* Your instructions: From the first line of the data below, copy each line up to the one containing "SC = bpy.context.scene", and include that line too.
━━━ Recorded data
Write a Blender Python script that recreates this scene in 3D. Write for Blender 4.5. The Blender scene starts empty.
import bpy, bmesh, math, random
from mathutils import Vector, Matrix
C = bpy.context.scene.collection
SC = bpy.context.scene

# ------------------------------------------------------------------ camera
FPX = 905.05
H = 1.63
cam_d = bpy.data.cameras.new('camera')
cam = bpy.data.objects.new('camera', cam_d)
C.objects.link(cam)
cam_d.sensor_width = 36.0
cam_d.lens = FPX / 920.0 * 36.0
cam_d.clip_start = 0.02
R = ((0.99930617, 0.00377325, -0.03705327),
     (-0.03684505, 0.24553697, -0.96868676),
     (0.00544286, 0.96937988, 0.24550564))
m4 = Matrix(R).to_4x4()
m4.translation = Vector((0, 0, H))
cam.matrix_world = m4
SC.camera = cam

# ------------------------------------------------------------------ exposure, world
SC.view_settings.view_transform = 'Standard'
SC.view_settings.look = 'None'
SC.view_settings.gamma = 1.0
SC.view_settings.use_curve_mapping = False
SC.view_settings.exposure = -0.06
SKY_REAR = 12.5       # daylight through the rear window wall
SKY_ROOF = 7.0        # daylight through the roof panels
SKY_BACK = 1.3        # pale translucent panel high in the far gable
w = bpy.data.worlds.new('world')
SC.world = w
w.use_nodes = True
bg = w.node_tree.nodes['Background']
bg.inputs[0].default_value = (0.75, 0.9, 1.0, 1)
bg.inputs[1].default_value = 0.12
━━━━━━
* Expected output:
Write a Blender Python script that recreates this scene in 3D. Write for Blender 4.5. The Blender scene starts empty.
import bpy, bmesh, math, random
from mathutils import Vector, Matrix
C = bpy.context.scene.collection
SC = bpy.context.scene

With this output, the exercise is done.